> _Given exercise_
Repeat each line word for word.
<<<<
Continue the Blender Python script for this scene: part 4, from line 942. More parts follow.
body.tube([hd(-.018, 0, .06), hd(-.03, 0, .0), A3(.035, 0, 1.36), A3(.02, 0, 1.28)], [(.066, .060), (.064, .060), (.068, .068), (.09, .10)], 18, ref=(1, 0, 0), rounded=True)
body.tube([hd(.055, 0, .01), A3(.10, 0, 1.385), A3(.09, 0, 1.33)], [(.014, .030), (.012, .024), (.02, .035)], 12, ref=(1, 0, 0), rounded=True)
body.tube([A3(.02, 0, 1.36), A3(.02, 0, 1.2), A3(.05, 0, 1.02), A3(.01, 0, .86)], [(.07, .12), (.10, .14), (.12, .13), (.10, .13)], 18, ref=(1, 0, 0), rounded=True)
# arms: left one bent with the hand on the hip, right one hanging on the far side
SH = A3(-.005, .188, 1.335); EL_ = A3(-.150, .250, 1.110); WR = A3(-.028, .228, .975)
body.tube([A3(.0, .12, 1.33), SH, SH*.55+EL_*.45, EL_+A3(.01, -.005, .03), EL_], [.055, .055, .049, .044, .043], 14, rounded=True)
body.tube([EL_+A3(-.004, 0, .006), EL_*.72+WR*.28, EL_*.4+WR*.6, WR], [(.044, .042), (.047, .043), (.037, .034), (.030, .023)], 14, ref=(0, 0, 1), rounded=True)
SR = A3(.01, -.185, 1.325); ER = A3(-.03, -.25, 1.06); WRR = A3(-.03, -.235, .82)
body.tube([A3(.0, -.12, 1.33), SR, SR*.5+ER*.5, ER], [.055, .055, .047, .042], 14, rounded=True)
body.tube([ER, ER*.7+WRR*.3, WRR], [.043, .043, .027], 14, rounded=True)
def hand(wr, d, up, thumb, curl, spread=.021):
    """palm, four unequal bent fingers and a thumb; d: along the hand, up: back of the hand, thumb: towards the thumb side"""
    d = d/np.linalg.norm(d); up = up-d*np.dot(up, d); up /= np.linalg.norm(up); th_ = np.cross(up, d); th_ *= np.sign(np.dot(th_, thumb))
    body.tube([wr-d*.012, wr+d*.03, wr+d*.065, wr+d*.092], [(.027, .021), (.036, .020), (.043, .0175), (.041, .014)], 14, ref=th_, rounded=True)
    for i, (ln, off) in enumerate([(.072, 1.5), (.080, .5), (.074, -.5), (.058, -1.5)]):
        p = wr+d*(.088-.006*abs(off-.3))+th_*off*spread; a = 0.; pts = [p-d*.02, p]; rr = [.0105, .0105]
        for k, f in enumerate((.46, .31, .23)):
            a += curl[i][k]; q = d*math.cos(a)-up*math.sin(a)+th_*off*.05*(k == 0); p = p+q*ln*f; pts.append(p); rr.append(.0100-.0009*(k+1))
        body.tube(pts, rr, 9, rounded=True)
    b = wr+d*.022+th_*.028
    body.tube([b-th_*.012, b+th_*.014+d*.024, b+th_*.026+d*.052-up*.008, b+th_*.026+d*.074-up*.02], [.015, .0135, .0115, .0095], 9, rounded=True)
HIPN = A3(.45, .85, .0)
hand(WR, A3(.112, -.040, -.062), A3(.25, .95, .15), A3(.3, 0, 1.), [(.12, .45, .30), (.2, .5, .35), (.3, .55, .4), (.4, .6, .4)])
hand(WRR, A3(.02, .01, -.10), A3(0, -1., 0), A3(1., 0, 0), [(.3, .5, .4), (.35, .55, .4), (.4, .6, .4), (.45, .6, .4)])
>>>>
> _Response to this task_
Continue the Blender Python script for this scene: part 4, from line 942. More parts follow.
body.tube([hd(-.018, 0, .06), hd(-.03, 0, .0), A3(.035, 0, 1.36), A3(.02, 0, 1.28)], [(.066, .060), (.064, .060), (.068, .068), (.09, .10)], 18, ref=(1, 0, 0), rounded=True)
body.tube([hd(.055, 0, .01), A3(.10, 0, 1.385), A3(.09, 0, 1.33)], [(.014, .030), (.012, .024), (.02, .035)], 12, ref=(1, 0, 0), rounded=True)
body.tube([A3(.02, 0, 1.36), A3(.02, 0, 1.2), A3(.05, 0, 1.02), A3(.01, 0, .86)], [(.07, .12), (.10, .14), (.12, .13), (.10, .13)], 18, ref=(1, 0, 0), rounded=True)
# arms: left one bent with the hand on the hip, right one hanging on the far side
SH = A3(-.005, .188, 1.335); EL_ = A3(-.150, .250, 1.110); WR = A3(-.028, .228, .975)
body.tube([A3(.0, .12, 1.33), SH, SH*.55+EL_*.45, EL_+A3(.01, -.005, .03), EL_], [.055, .055, .049, .044, .043], 14, rounded=True)
body.tube([EL_+A3(-.004, 0, .006), EL_*.72+WR*.28, EL_*.4+WR*.6, WR], [(.044, .042), (.047, .043), (.037, .034), (.030, .023)], 14, ref=(0, 0, 1), rounded=True)
SR = A3(.01, -.185, 1.325); ER = A3(-.03, -.25, 1.06); WRR = A3(-.03, -.235, .82)
body.tube([A3(.0, -.12, 1.33), SR, SR*.5+ER*.5, ER], [.055, .055, .047, .042], 14, rounded=True)
body.tube([ER, ER*.7+WRR*.3, WRR], [.043, .043, .027], 14, rounded=True)
def hand(wr, d, up, thumb, curl, spread=.021):
    """palm, four unequal bent fingers and a thumb; d: along the hand, up: back of the hand, thumb: towards the thumb side"""
    d = d/np.linalg.norm(d); up = up-d*np.dot(up, d); up /= np.linalg.norm(up); th_ = np.cross(up, d); th_ *= np.sign(np.dot(th_, thumb))
    body.tube([wr-d*.012, wr+d*.03, wr+d*.065, wr+d*.092], [(.027, .021), (.036, .020), (.043, .0175), (.041, .014)], 14, ref=th_, rounded=True)
    for i, (ln, off) in enumerate([(.072, 1.5), (.080, .5), (.074, -.5), (.058, -1.5)]):
        p = wr+d*(.088-.006*abs(off-.3))+th_*off*spread; a = 0.; pts = [p-d*.02, p]; rr = [.0105, .0105]
        for k, f in enumerate((.46, .31, .23)):
            a += curl[i][k]; q = d*math.cos(a)-up*math.sin(a)+th_*off*.05*(k == 0); p = p+q*ln*f; pts.append(p); rr.append(.0100-.0009*(k+1))
        body.tube(pts, rr, 9, rounded=True)
    b = wr+d*.022+th_*.028
    body.tube([b-th_*.012, b+th_*.014+d*.024, b+th_*.026+d*.052-up*.008, b+th_*.026+d*.074-up*.02], [.015, .0135, .0115, .0095], 9, rounded=True)
HIPN = A3(.45, .85, .0)
hand(WR, A3(.112, -.040, -.062), A3(.25, .95, .15), A3(.3, 0, 1.), [(.12, .45, .30), (.2, .5, .35), (.3, .55, .4), (.4, .6, .4)])
hand(WRR, A3(.02, .01, -.10), A3(0, -1., 0), A3(1., 0, 0), [(.3, .5, .4), (.35, .55, .4), (.4, .6, .4), (.45, .6, .4)])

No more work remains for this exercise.